11.2 Any provision of the Contract that expressly or by implication is intended to come into or continue in force on or after termination of the Contract shall remain in full force and effect.
12. Force majeure
Neither party shall be in breach of the Contract or otherwise liable for any failure or delay in the performance of its obligations if such delay or failure results from a Force Majeure Event. The time for performance of such obligations shall be extended accordingly. If the period of delay or non-performance continues for 1 month, the party not affected may terminate the Contract by giving 7 days' written notice to the affected party.
13. General
13.1 Entire agreement.
13.1.1 The Contract constitutes the entire agreement between the parties.
13.1.2 Each party acknowledges that in entering into the Contract it does not rely on any statement, representation, assurance or warranty (whether made innocently or negligently) that is not set out in the Contract. Each party agrees that it shall have no claim for innocent or negligent misrepresentation or negligent misstatement based on any statement in the Contract.

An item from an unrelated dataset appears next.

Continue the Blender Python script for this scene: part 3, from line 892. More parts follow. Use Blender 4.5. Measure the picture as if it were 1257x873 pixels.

13.2 Variation. No variation of this Contract shall be effective unless it is in writing and signed by the parties (or their authorised representatives).
13.3 Waiver. A waiver of any right or remedy is only effective if given in writing and shall not be deemed a waiver of any subsequent right or remedy.
13.4 Notices.
13.4.1 Any notice given to a party under or in connection with the Contract shall be in writing and shall be sent by email to the following addresses (or an address substituted in writing by the party to be served):
Supplier: alisonadcockart@gmail.com
Customer: as stated on the Order.
13.4.2 Any notice shall be deemed to have been received at the time of transmission, or, if this time falls outside business hours in the place of receipt, when business hours resume.
13.4.3 This clause does not apply to the service of any proceedings or other documents in any legal action or, where applicable, any arbitration or other method of dispute resolution.
13.5 Third party rights.
13.5.1 The Contract does not give rise to any rights under the Contracts (Rights of Third Parties) Act 1999 to enforce any term of the Contract.
13.5.2 The rights of the parties to rescind or vary the Contract are not subject to the consent of any other person.
13.6 Governing law. The Contract, and any dispute or claim (including non-contractual disputes or claims) arising out of or in connection with it or its subject matter or formation, shall be governed by and construed in accordance with the law of England and Wales.
13.7 Jurisdiction. Each party irrevocably agrees that the courts of England and Wales shall have exclusive jurisdiction to settle any dispute or claim (including non-contractual disputes or claims) arising out of or in connection with the Contract or its subject matter or formation.